# [Stored data]
>> Start

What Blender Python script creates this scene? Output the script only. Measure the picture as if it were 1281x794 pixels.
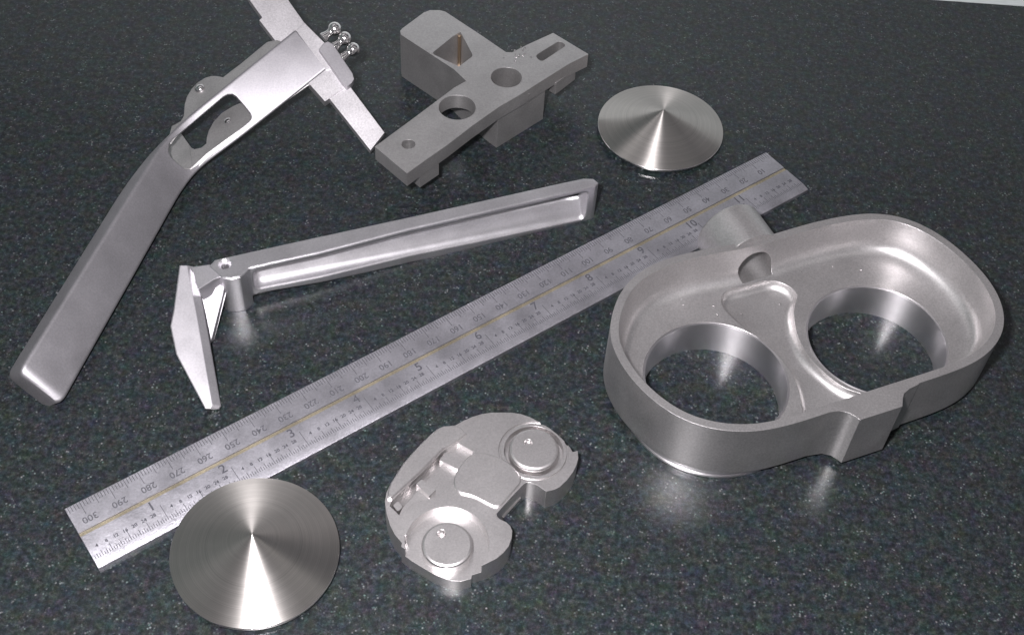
import bpy, bmesh, math, random
import numpy as np
from mathutils import Vector, Matrix
random.seed(7)
for _o in list(bpy.data.objects): bpy.data.objects.remove(_o)
SC = bpy.context.scene
COL = SC.collection
S = 0.0254                                   # everything below is written in inches
# ------------------------------------------------------------------ camera
PW, PH, FP = 1281.0, 794.0, 1603.387
CC = np.array([0.0, 0.0, 14.1779])
CR = np.array([0.997495, 0.054153, 0.045454])
cu0 = np.array([-0.070735, 0.764200, 0.641100]); CW = np.array([0.0, 0.6427, -0.7661])
CW /= np.linalg.norm(CW); CR -= CW*(CR@CW); CR /= np.linalg.norm(CR); CU = np.cross(CR, CW)
cam_data = bpy.data.cameras.new('camera'); cam = bpy.data.objects.new('camera', cam_data); COL.objects.link(cam)
cam_data.sensor_width = 36.0; cam_data.lens = FP/PW*36.0; cam_data.clip_start = 0.01; cam_data.clip_end = 50
cam.matrix_world = Matrix(((CR[0], CU[0], -CW[0], CC[0]*S), (CR[1], CU[1], -CW[1], CC[1]*S), (CR[2], CU[2], -CW[2], CC[2]*S), (0, 0, 0, 1)))
SC.camera = cam
# ------------------------------------------------------------------ world, lamps, exposure
FLASH_W, ROOM, FILL_W = 5.2, 0.24, 1.2
world = bpy.data.worlds.new('World'); SC.world = world; world.use_nodes = True
nt = world.node_tree; nt.nodes.clear()
wo = nt.nodes.new('ShaderNodeOutputWorld'); bg = nt.nodes.new('ShaderNodeBackground')
tc = nt.nodes.new('ShaderNodeTexCoord'); nz = nt.nodes.new('ShaderNodeTexNoise'); rp = nt.nodes.new('ShaderNodeValToRGB')
nz.inputs['Scale'].default_value = 1.9; nz.inputs['Detail'].default_value = 4.0
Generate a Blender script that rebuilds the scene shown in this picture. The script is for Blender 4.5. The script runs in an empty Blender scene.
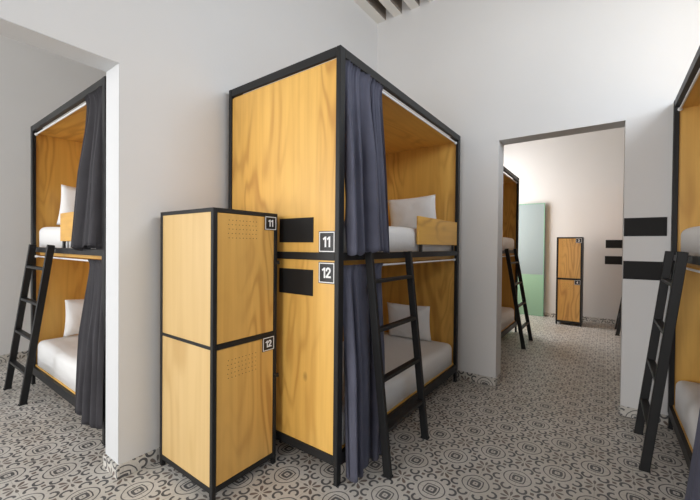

>> End

Repeat the entries exactly and keep the pictures out of the copy.

# [Completed task]
What Blender Python script creates this scene? Output the script only. Measure the picture as if it were 1281x794 pixels.
import bpy, bmesh, math, random
import numpy as np
from mathutils import Vector, Matrix
random.seed(7)
for _o in list(bpy.data.objects): bpy.data.objects.remove(_o)
SC = bpy.context.scene
COL = SC.collection
S = 0.0254                                   # everything below is written in inches
# ------------------------------------------------------------------ camera
PW, PH, FP = 1281.0, 794.0, 1603.387
CC = np.array([0.0, 0.0, 14.1779])
CR = np.array([0.997495, 0.054153, 0.045454])
cu0 = np.array([-0.070735, 0.764200, 0.641100]); CW = np.array([0.0, 0.6427, -0.7661])
CW /= np.linalg.norm(CW); CR -= CW*(CR@CW); CR /= np.linalg.norm(CR); CU = np.cross(CR, CW)
cam_data = bpy.data.cameras.new('camera'); cam = bpy.data.objects.new('camera', cam_data); COL.objects.link(cam)
cam_data.sensor_width = 36.0; cam_data.lens = FP/PW*36.0; cam_data.clip_start = 0.01; cam_data.clip_end = 50
cam.matrix_world = Matrix(((CR[0], CU[0], -CW[0], CC[0]*S), (CR[1], CU[1], -CW[1], CC[1]*S), (CR[2], CU[2], -CW[2], CC[2]*S), (0, 0, 0, 1)))
SC.camera = cam
# ------------------------------------------------------------------ world, lamps, exposure
FLASH_W, ROOM, FILL_W = 5.2, 0.24, 1.2
world = bpy.data.worlds.new('World'); SC.world = world; world.use_nodes = True
nt = world.node_tree; nt.nodes.clear()
wo = nt.nodes.new('ShaderNodeOutputWorld'); bg = nt.nodes.new('ShaderNodeBackground')
tc = nt.nodes.new('ShaderNodeTexCoord'); nz = nt.nodes.new('ShaderNodeTexNoise'); rp = nt.nodes.new('ShaderNodeValToRGB')
nz.inputs['Scale'].default_value = 1.9; nz.inputs['Detail'].default_value = 4.0
Generate a Blender script that rebuilds the scene shown in this picture. The script is for Blender 4.5. The script runs in an empty Blender scene.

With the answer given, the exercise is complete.